TASK INSTRUCTIONS:
Only the lines between the line holding "Write a Blender" and the line holding "COL = SC.collection", both of those included, should be copied exactly; drop the pictures.

Scenes as source code
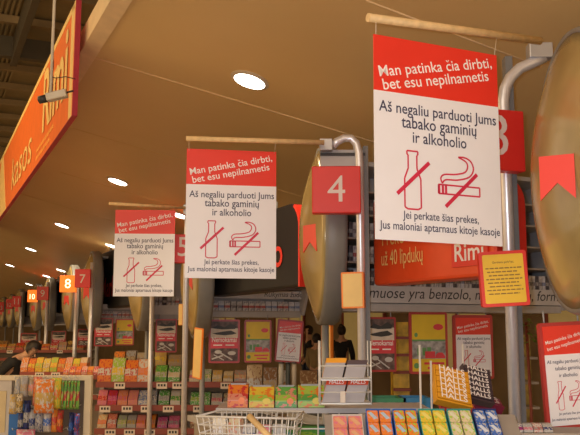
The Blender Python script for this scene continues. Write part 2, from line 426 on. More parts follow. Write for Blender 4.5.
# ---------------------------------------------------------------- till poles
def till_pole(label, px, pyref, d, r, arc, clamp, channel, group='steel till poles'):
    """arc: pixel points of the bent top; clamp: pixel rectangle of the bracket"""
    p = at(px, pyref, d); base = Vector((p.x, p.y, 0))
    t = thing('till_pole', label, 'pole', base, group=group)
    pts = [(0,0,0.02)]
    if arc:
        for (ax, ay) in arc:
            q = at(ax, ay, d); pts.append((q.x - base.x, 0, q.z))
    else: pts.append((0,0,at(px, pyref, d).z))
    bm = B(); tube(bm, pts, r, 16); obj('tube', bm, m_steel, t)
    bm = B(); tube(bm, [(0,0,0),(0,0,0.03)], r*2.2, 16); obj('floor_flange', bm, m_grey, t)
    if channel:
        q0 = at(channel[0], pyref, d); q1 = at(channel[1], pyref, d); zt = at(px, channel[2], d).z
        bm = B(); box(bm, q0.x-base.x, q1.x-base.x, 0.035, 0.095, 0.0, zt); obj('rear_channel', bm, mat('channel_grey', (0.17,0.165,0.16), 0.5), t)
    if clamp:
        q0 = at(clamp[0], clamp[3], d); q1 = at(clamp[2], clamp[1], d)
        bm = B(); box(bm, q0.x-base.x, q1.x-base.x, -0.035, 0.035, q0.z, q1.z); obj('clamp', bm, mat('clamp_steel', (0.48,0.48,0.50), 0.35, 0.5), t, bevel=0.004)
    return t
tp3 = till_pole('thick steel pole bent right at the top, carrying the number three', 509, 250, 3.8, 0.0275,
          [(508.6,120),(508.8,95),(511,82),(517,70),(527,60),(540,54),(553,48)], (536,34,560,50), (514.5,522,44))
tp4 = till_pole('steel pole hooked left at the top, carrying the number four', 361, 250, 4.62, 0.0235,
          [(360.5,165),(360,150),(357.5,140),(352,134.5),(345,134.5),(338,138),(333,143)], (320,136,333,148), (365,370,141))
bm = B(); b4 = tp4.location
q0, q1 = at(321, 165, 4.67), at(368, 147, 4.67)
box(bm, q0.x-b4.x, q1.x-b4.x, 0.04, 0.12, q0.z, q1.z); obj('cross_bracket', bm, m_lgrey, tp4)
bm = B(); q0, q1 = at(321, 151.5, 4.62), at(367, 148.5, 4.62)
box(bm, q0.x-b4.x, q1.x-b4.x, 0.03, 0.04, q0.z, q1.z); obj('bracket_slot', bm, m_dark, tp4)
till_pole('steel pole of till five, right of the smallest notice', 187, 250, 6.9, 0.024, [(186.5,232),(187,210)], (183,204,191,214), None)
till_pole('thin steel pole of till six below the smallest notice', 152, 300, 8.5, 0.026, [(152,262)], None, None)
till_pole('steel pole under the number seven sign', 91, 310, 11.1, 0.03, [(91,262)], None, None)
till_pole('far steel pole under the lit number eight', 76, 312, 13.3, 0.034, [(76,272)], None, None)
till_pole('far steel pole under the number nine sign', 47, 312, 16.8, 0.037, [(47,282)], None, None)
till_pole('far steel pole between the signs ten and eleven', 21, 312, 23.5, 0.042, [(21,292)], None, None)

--

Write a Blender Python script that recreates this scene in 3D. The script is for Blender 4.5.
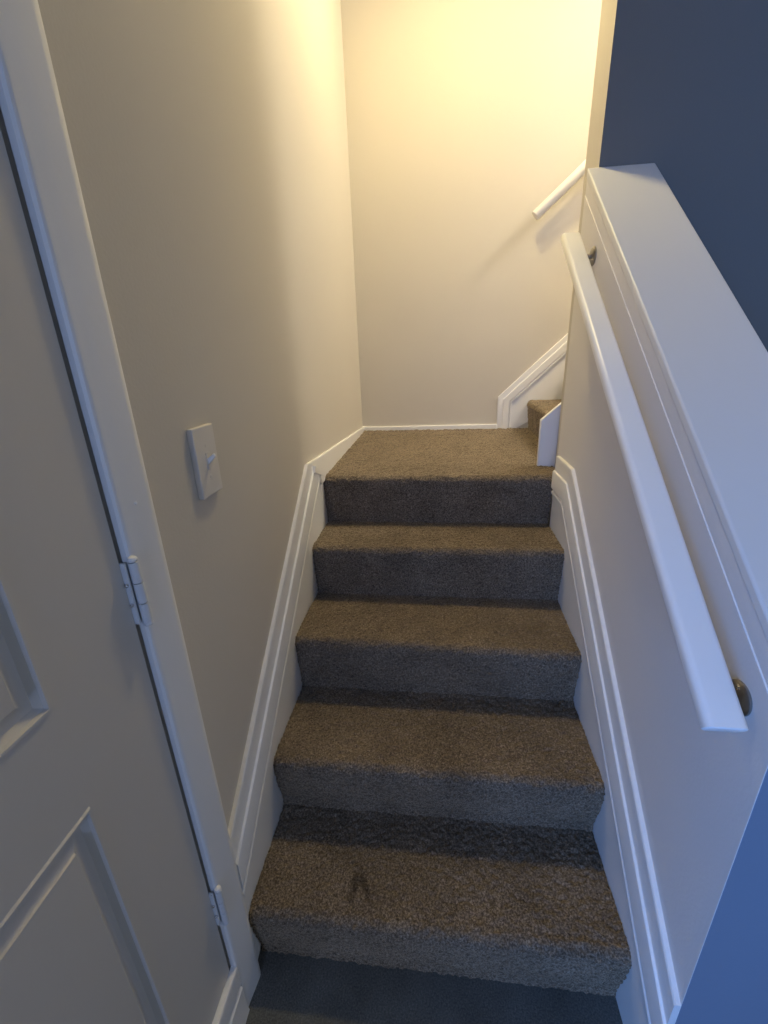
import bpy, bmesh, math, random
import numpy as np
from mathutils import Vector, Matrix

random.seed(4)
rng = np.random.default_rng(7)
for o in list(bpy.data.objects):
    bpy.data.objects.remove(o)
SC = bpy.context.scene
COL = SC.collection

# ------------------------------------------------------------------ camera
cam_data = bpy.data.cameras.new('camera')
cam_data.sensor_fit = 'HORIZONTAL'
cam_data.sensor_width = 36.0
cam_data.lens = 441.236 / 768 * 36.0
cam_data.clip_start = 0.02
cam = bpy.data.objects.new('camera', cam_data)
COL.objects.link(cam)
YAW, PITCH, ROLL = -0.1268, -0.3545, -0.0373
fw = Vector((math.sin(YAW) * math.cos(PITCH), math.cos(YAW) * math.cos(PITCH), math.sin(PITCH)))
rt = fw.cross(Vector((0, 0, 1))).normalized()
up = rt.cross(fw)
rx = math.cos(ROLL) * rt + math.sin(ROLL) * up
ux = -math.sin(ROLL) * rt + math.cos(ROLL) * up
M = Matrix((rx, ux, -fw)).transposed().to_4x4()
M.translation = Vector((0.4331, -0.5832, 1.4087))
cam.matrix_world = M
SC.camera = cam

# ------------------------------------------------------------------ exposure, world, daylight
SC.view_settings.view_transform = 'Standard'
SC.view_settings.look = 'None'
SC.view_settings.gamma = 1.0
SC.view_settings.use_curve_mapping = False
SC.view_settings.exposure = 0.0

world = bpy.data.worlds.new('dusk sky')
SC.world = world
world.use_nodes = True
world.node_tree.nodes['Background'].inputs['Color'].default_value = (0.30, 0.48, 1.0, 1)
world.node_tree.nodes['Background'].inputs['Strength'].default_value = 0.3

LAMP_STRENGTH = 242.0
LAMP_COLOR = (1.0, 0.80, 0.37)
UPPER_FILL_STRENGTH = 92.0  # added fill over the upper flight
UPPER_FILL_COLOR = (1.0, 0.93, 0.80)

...

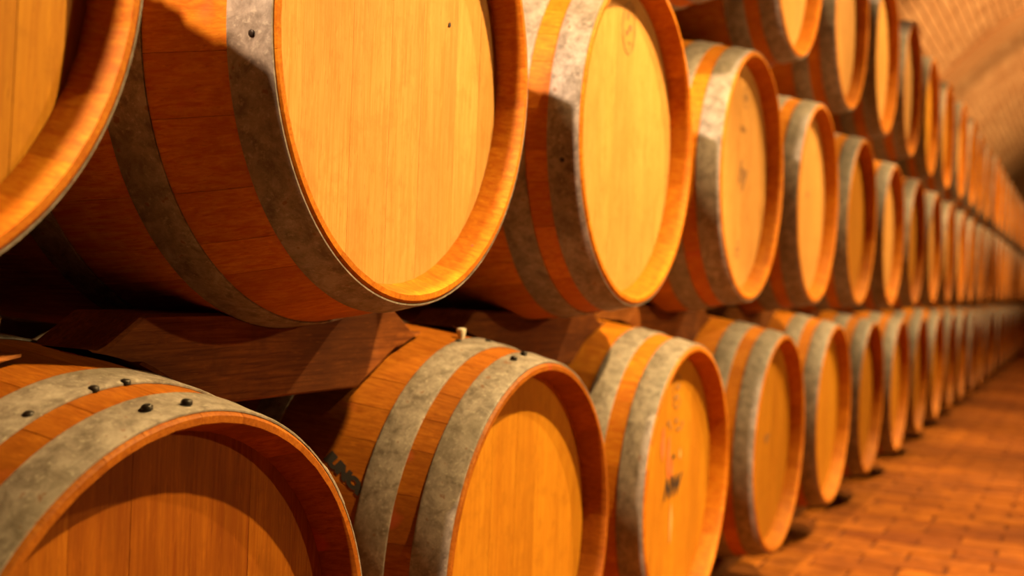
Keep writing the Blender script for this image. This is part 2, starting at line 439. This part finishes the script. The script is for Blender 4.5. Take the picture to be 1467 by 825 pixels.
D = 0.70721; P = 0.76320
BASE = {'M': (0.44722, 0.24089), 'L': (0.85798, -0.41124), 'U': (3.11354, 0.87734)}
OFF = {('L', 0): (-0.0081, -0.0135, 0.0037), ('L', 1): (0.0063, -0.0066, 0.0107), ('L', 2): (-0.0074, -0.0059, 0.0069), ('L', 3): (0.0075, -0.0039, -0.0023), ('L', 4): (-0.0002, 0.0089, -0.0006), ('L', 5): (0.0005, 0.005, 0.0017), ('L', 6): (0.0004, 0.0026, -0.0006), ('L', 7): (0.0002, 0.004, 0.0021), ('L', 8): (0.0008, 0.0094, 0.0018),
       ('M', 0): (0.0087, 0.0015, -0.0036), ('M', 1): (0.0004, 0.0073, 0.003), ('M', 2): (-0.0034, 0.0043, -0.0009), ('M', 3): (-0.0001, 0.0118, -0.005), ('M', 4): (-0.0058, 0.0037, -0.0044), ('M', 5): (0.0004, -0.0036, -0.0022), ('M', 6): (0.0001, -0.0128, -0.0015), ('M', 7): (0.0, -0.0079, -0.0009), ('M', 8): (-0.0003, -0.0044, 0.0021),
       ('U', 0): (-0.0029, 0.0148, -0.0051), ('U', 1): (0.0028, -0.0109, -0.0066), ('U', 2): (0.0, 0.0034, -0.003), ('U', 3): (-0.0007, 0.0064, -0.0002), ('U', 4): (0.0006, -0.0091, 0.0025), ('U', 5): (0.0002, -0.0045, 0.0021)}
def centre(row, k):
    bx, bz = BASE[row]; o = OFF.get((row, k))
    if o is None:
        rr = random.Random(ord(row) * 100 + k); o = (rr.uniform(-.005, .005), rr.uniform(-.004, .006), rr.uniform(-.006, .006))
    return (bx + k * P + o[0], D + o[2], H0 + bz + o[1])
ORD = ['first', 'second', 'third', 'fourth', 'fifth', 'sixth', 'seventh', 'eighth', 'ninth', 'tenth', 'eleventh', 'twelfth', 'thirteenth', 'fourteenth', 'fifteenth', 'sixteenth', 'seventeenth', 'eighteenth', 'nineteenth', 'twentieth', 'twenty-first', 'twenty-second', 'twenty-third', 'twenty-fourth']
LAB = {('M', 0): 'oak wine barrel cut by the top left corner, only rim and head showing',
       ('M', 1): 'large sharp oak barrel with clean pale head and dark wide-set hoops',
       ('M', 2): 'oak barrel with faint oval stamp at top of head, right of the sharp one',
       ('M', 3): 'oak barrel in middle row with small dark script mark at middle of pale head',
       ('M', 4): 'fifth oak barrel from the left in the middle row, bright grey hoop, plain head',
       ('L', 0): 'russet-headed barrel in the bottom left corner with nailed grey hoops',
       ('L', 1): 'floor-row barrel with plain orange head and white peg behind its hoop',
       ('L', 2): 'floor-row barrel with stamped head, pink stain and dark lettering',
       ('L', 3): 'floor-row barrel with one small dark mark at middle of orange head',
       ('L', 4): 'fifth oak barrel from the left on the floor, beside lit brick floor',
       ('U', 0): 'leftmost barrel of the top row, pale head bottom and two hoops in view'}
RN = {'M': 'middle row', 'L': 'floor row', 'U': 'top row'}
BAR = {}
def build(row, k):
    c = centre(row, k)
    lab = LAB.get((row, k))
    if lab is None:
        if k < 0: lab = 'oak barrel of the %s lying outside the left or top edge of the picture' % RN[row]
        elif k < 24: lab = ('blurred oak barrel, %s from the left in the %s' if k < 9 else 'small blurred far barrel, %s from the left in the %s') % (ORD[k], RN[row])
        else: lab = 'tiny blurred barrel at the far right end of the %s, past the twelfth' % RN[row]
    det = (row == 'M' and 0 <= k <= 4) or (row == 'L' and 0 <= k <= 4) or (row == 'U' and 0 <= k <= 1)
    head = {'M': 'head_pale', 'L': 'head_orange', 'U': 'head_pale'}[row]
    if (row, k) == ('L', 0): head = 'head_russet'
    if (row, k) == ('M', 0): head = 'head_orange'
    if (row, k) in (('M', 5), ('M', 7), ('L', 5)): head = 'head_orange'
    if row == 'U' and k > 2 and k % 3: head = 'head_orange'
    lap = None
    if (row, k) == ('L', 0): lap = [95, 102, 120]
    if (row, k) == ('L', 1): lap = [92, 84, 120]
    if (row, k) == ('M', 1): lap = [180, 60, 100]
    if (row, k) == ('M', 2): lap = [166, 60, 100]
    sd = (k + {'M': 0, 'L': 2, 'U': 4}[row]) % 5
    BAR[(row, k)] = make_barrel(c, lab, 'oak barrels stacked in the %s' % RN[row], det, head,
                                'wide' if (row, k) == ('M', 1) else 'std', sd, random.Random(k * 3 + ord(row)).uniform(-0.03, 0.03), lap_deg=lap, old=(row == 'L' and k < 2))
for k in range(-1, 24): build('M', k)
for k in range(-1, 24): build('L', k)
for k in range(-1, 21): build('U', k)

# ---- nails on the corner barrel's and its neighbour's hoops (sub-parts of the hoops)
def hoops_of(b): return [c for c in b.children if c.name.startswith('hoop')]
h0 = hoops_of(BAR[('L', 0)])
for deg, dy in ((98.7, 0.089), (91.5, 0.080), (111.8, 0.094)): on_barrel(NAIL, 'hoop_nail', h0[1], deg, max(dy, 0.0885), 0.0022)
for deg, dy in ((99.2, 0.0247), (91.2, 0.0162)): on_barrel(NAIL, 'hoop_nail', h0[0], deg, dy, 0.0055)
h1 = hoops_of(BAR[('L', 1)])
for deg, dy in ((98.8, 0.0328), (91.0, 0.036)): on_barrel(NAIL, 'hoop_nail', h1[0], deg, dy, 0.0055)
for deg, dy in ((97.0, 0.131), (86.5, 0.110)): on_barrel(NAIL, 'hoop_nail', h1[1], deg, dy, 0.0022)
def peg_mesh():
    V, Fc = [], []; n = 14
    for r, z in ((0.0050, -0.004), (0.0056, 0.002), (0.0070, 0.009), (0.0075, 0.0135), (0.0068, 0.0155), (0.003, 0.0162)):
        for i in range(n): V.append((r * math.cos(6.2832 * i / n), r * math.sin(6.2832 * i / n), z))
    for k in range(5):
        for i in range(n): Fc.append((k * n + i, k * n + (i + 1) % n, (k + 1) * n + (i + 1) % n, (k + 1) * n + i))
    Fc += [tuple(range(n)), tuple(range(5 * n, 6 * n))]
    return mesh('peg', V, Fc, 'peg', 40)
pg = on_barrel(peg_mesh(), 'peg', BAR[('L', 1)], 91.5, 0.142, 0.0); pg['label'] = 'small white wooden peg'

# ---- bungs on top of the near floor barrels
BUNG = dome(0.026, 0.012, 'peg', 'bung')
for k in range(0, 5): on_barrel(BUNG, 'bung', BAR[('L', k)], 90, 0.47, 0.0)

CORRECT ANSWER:
Write a Blender Python script that recreates this scene in 3D. The script is for Blender 4.5.
import bpy, bmesh, math, random
import numpy as np
from mathutils import Vector, Matrix

random.seed(4)
rng = np.random.default_rng(7)
for o in list(bpy.data.objects):
    bpy.data.objects.remove(o)
SC = bpy.context.scene
COL = SC.collection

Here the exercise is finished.